Modification de la répartition des charges rendue nécessaire par un changement de destination
(loi du 16.6.25 : art. 9 / loi du 10.7.65 : art. 24 et 25)
En principe, la modification de la répartition des charges entraînées par les services collectifs et les éléments d'équipement commun est soumise à la majorité de l’article 25 (majorité des voix de tous les copropriétaires). Afin de faciliter la transformation de l’usage des locaux, la modification de la répartition des charges rendue nécessaire par un changement de la destination d’une ou de plusieurs parties privatives est abaissée à la majorité de l’article 24.
Le changement de destination visé est le changement d’une destination autre que d'habitation, à l'exception des locaux commerciaux, vers l’habitation.
Les autres cas de modification de répartition des charges demeurent soumis à la majorité de l’article 25.
Fiscalité
Obligations de transmission du fisc aux collectivités locales
(loi du 16.6.25 : art. 3 / LPF : L.135-B)
Pour mémoire, l’administration fiscale transmet gratuitement aux collectivités territoriales et aux Établissements publics de coopération intercommunale (EPCI) dotés d'une fiscalité propre la liste des locaux commerciaux et professionnels vacants qui n'ont pas fait l'objet d'une imposition à la cotisation foncière des entreprises l'année précédente.

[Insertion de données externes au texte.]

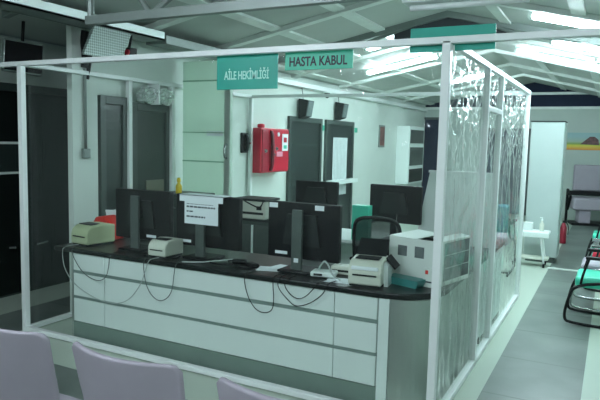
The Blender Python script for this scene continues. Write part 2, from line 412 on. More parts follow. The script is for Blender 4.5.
MB().cyl((XL+.05, 4.075, 1.56), (XL+.05, 4.075, 2.6), .014).build('pipe', 'steel', t, True)
B(XL+.035, XL+.075, 4.035, 4.115, 1.47, 1.56, .006).build('junction_box', 'steel', t)
t = thing('television', 'dark flat television hung from the roof on a thin pole at far left', 'television', (-4.68, 3.66, 2.36), 1.2)
B(-.165, .165, -.03, .03, -.15, .13, .01).build('housing', 'steel', t)
B(-.155, .155, -.036, -.028, -.135, .115).build('screen', 'tvscreen', t)
MB().cyl((0, .02, .1), (0, .02, .31), .014).build('pole', 'black', t)
t.rotation_euler = (0, .06, 1.2)

# speakers
def speaker(y, z, label):
    t = thing('wall_speaker', label, 'speaker', (XL, y, z), 0, 'wall speakers over the dark doors')
    MB().prism([(.04, -.14), (.16, -.10), (.20, .14), (.04, .17)], 'y', -.11, .11).build('cabinet', 'dark', t)
    MB().prism([(.162, -.10), (.17, -.10), (.21, .13), (.202, .13)], 'y', -.09, .09).build('grille', 'speaker', t)
    B(0, .05, -.04, .04, -.05, .05).build('bracket', 'steel', t)
    MB().tube([(.06, 0, .16), (.05, 0, .25), (.03, 0, 2.52-z)], .006, n=6, smooth=1).build('cable', 'cable', t)
speaker(8.45, 2.16, 'dark wall speaker above the door nearest the fire cabinet')
speaker(9.83, 2.2, 'dark wall speaker above the door with the pale curtain')
t = thing('dome_camera', 'small dark dome camera under the white eave trunk between two speakers', 'camera', (XL+.10, 9.25, 2.498))
MB().lathe([(.02, 0), (.05, 0), (.05, -.03), (.045, -.06), (.025, -.09), (.005, -.1)], 0, 0).build('dome', 'dark', t, True)
MB().lathe([(.02, .0), (.065, .0), (.065, -.02), (.02, -.02)], 0, 0).build('collar', 'white', t, True)

# fire hose cabinet
t = thing('fire_hose_cabinet', 'red fire hose cabinet on the pale left wall', 'fire cabinet', (XL+.003, 7.27, 1.23))
B(0, .2, -.30, .47, 0, .61, .012).build('cabinet', 'firered', t)
d = B(.2, .215, -.07, .45, .02, .59, .006).build('door', 'firered', t)
B(.215, .22, .25, .42, .3, .54).build('sticker', 'paper', d)
B(.22, .2215, .29, .38, .42, .49).build('pictogram', 'firered', d)
B(.22, .2215, .29, .38, .33, .38).build('pictogram', 'greensign', d)
B(.215, .219, .10, .27, .22, .29).build('plate', mat('pink_plate', (232, 150, 170), .5), d)
MB().cyl((.215, .14, .53), (.225, .14, .53), .03, n=14).build('lock', 'paper', d)
MB().tube([(.21, -.05, .03), (.24, -.05, .1), (.24, -.05, .5), (.21, -.05, .57)], .025, smooth=2).build('edge_grip', mat('dark_red', (96, 18, 34), .5), t, True)
B(.2, .215, -.28, -.12, .02, .59, .006).build('side_door', mat('deep_red', (150, 20, 44), .45), t)
for i, (y, z) in enumerate(((.0, .38), (.02, .25), (.1, .33), (-.2, .3))):
    MB().cyl((.215, y, z), (.235, y, z), .03, .018, n=12).build('valve_wheel', 'chrome', t)
MB().lathe([(.03, .61), (.05, .62), (.05, .66), (.02, .67)], .1, -.14).build('top_valve', 'firered', t, True)
for y, lab in ((6.36, 'black intercom handset on the wall, left one before the red cabinet'), (6.84, 'black intercom handset touching the red fire cabinet')):
    t = thing('intercom_handset', lab, 'intercom', (XL, y, 1.5), 0, None)
    B(0, .04, -.07, .07, 0, .27, .01).build('base', 'black', t)
    MB().tube([(.04, 0, .03), (.075, 0, .05), (.075, 0, .2), (.04, 0, .24)], .025, smooth=2).build('handset', 'dark', t, True)
    MB().cyl((.06, .02, .13), (.105, .02, .13), .014, n=10).build('indicator', 'chrome', t)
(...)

Désormais, à leur demande, la transmission de cette liste s’opère aux services de l’État compétents en matière d’aménagement et d’environnement.
Champ d’intervention de l’ANCT
(loi du 16.6.25 : art. 2 / CGCT : L.1231-2)
Le champ d’intervention de l’Agence nationale de cohérence des territoires (ANCT) est étendu à la transformation des bâtiments à destination autre que d’habitation en habitations.
Pour mémoire, l’ANCT a pour mission de conseiller et de soutenir les collectivités territoriales et leurs groupements dans la conception, la définition et la mise en œuvre de leurs projets dans différents domaines, notamment le logement, les mobilités, l’accès aux soins, etc.
Marchés de conception-réalisation
(loi du 16.6.25 : art. 6 / Code de la commande publique : L.2171-2)
Pour mémoire, le marché de conception-réalisation est un marché de travaux permettant à l'acheteur de confier à un opérateur économique une mission portant à la fois sur l'établissement des études et l'exécution des travaux.
Le droit de recourir aux marchés de conception-réalisation, qui avait fait l’objet d’une expérimentation précédemment, est ouvert de manière pérenne aux centres régionaux des œuvres universitaires et scolaires (CROUS).
Comme pour les bailleurs sociaux, ce recours s’opère sans condition, contrairement aux autres acheteurs pour lesquels il est exigé une amélioration de l'efficacité énergétique.